Congress to Industry:
A Bronze Will Do

I

f the governing bodies of the various U.S. sports teams preparing for the summer Olympics in August act quickly, they can still enact some measures that will affect those teams’ performance in the games. Here are some suggestions: (1) The sailing team should not be allowed to use the sails on their boats. (2) Boxers can wear one boxing glove, but never both. (3) The swimmers should wear raincoats in the pool. (4) The equestrian team should ride mules.

      Absurd? It’s no more absurd than sending U.S. manufacturers onto the global playing field without a basic, yet effective, competitive asset they have enjoyed for the last 26 years. Congress, in its infinite wisdom, allowed the R&D tax credit to expire at the end of 2007, putting the companies working in U.S. science and research parks – like those covered extensively in this issue – in a difficult position competitively. Add the context of a nearly recessionary economy, and the R&D credit’s expiration moves sentient beings from a state of bewilderment to one of exasperation.

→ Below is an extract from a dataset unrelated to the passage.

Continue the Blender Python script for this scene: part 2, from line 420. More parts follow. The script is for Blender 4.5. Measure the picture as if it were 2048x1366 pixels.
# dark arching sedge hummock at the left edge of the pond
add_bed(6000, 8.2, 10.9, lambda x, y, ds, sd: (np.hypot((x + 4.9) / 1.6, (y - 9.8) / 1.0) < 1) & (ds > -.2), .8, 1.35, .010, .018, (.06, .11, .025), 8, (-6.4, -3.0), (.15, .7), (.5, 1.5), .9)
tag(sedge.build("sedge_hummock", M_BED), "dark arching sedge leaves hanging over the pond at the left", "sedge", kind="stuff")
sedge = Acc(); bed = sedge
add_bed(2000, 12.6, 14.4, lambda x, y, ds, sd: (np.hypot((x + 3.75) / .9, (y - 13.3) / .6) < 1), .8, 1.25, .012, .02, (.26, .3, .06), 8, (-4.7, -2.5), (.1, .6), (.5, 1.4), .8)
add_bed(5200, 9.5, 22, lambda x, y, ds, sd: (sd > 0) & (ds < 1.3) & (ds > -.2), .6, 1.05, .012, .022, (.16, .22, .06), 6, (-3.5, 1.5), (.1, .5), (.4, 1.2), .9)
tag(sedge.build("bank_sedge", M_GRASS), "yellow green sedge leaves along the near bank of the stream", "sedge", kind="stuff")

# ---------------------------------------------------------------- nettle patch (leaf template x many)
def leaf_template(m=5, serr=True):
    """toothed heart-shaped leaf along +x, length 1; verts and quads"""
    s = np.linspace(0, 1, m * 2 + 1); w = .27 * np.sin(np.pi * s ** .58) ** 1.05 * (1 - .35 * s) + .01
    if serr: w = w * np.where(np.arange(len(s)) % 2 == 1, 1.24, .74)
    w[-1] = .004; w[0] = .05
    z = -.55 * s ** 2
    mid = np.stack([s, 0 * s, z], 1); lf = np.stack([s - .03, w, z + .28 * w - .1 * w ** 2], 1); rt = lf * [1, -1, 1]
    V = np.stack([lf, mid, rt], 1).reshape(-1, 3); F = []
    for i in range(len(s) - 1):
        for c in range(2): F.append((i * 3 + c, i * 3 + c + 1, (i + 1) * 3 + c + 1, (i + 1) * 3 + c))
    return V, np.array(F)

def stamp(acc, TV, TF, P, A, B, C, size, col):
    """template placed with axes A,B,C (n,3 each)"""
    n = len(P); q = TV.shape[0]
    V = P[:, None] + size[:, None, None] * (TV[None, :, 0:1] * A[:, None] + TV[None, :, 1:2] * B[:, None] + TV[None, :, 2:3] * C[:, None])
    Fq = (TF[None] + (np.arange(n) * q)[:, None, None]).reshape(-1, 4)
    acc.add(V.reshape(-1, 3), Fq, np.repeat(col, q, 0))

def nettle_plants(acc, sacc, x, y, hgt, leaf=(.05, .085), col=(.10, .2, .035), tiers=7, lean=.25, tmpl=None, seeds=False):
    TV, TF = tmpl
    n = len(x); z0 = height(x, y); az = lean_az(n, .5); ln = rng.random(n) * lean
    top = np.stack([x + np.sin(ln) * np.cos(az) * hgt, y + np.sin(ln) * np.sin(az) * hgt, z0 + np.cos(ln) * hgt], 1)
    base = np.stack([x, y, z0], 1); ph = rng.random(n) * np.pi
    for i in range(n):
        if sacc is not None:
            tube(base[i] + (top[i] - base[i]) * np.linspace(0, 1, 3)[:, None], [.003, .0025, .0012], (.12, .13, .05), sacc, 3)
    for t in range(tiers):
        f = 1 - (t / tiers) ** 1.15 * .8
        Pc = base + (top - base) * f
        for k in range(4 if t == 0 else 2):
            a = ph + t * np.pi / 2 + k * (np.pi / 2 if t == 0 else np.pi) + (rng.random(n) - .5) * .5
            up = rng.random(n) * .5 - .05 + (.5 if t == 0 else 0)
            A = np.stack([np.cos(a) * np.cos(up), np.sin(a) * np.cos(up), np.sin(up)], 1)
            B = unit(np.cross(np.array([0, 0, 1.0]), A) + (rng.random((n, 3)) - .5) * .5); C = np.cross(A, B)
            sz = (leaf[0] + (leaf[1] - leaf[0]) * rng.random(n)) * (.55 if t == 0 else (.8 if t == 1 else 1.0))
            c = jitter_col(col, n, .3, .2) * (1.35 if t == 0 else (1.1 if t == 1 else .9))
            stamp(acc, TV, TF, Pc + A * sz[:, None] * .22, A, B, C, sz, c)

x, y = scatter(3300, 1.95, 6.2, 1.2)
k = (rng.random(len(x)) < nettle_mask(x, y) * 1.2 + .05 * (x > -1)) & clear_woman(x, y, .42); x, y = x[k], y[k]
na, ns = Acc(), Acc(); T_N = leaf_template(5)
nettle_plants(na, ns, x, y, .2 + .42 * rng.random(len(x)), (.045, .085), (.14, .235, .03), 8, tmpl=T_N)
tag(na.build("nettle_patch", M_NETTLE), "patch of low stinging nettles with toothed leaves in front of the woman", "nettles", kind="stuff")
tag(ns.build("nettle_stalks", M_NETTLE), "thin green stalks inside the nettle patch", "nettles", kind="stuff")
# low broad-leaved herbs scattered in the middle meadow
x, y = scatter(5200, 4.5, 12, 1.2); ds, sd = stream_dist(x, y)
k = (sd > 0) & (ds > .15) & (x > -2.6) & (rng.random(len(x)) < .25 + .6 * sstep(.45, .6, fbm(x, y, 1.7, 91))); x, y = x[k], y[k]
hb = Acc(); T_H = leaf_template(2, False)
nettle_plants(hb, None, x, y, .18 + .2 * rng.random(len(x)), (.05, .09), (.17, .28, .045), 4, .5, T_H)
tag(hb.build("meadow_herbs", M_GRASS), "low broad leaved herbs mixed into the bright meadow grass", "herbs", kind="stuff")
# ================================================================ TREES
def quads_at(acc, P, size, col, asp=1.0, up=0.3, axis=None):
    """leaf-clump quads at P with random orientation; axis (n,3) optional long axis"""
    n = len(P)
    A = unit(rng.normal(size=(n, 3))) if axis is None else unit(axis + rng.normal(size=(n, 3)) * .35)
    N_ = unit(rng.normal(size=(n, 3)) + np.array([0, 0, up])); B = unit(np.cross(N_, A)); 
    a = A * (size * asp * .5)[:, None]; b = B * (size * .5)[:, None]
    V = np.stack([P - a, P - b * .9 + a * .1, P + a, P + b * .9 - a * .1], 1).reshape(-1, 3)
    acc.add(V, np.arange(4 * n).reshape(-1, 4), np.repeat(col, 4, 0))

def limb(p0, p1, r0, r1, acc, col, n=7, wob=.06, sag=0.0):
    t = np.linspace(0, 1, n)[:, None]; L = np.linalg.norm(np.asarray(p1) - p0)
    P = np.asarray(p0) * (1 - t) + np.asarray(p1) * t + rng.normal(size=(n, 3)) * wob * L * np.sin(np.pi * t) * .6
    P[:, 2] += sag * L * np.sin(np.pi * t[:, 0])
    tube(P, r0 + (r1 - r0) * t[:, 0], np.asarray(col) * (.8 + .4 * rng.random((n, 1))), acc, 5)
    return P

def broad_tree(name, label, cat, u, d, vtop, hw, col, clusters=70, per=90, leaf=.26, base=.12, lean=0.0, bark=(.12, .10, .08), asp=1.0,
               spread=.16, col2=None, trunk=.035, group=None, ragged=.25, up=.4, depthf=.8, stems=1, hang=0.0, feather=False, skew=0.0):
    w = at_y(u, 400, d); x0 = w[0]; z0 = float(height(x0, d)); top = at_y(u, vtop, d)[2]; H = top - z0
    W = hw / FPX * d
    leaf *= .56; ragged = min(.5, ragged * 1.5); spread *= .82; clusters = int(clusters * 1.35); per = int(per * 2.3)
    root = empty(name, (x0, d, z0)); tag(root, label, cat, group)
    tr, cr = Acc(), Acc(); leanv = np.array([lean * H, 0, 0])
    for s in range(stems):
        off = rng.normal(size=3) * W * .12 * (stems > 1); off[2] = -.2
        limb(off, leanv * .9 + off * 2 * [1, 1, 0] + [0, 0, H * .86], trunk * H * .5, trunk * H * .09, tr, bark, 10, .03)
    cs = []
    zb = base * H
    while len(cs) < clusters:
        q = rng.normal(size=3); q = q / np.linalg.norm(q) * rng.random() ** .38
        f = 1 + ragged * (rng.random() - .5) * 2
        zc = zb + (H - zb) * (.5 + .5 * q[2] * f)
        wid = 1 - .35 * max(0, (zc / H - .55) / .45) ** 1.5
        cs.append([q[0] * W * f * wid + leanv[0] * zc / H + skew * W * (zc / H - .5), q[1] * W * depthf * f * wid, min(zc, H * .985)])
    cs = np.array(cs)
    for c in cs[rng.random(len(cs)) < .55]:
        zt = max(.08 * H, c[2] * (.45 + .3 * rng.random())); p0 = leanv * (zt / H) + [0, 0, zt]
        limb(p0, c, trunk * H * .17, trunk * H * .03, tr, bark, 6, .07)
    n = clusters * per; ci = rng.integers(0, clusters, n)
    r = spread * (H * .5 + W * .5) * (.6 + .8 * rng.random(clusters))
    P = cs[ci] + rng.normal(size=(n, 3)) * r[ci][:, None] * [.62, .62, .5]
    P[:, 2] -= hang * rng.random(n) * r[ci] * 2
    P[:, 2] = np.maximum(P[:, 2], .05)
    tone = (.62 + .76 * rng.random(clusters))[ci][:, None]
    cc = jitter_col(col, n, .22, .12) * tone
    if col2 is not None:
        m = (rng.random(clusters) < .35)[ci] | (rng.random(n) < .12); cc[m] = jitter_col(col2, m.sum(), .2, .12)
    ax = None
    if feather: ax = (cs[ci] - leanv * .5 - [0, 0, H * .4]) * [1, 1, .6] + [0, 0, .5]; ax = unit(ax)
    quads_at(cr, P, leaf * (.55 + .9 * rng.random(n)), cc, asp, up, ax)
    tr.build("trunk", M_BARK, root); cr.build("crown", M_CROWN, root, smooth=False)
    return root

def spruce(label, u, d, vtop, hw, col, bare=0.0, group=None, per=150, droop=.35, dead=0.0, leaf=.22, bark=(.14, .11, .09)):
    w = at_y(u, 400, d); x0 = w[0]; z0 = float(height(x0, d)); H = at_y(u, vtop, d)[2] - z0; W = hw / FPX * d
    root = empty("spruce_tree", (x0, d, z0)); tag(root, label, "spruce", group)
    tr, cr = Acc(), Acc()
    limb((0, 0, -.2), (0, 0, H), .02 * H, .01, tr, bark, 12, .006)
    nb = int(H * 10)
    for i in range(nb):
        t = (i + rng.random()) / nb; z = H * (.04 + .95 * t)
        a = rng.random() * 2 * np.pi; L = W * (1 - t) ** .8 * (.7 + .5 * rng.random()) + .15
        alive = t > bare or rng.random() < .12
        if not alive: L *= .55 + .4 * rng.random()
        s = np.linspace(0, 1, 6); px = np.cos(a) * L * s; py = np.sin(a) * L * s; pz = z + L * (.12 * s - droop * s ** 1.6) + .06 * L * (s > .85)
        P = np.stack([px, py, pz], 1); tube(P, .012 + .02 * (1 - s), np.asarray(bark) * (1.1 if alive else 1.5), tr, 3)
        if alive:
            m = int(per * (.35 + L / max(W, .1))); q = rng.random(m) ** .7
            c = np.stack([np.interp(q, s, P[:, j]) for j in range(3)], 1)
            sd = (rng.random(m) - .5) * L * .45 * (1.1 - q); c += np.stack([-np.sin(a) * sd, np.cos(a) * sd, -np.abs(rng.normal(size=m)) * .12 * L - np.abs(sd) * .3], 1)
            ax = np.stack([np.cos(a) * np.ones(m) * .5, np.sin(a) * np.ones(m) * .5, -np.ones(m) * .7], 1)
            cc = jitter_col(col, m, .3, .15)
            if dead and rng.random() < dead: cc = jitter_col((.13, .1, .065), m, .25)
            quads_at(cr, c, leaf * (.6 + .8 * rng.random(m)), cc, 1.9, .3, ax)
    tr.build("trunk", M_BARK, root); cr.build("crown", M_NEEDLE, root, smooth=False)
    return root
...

      According to Ernst & Young, nearly 18,000 companies across the U.S. claimed $6.6 billion of the R&D tax credit in 2005. The principal industries taking advantage of it were manufacturing, professional services, scientific and technical services and information sectors. The Information Technology Association of America (www.itaa.org) figures the lapse of the R&D credit may already have cost the American economy more than $8.3 billion – and that it would have spurred more than $18.6 billion in new economic activity this year alone. Using economic analysis from the National Science Foundation, the Small Business Administration and the Progressive Policy Institute, ITAA says this amounts to almost $51 million per day that could be lost as companies delay or forego research and development activity.

      “Roughly three-quarters of this credit is used directly for domestic high-skilled job creation used to create cutting-edge products and innovation,” says Monica McGuire, executive secretary of the R&D Credit Coalition (www.investinamericas future.org). “We believe these jobs and this important research are the lifeblood of our economy in an increasingly competitive global marketplace.”

      Not that this will matter to Congress, but you might find it of interest: A recent Zogby survey conducted on behalf of the R&D Coalition found that 67.7 percent of the American public want the credit revived, and nearly 50 percent want to see it expanded from previous levels. That’s the American public, not the companies who stand to benefit from the credit’s reinstatement.

      I’ll bet that same public is in favor of our American sailing team being permitted to use their sails in Beijing next month.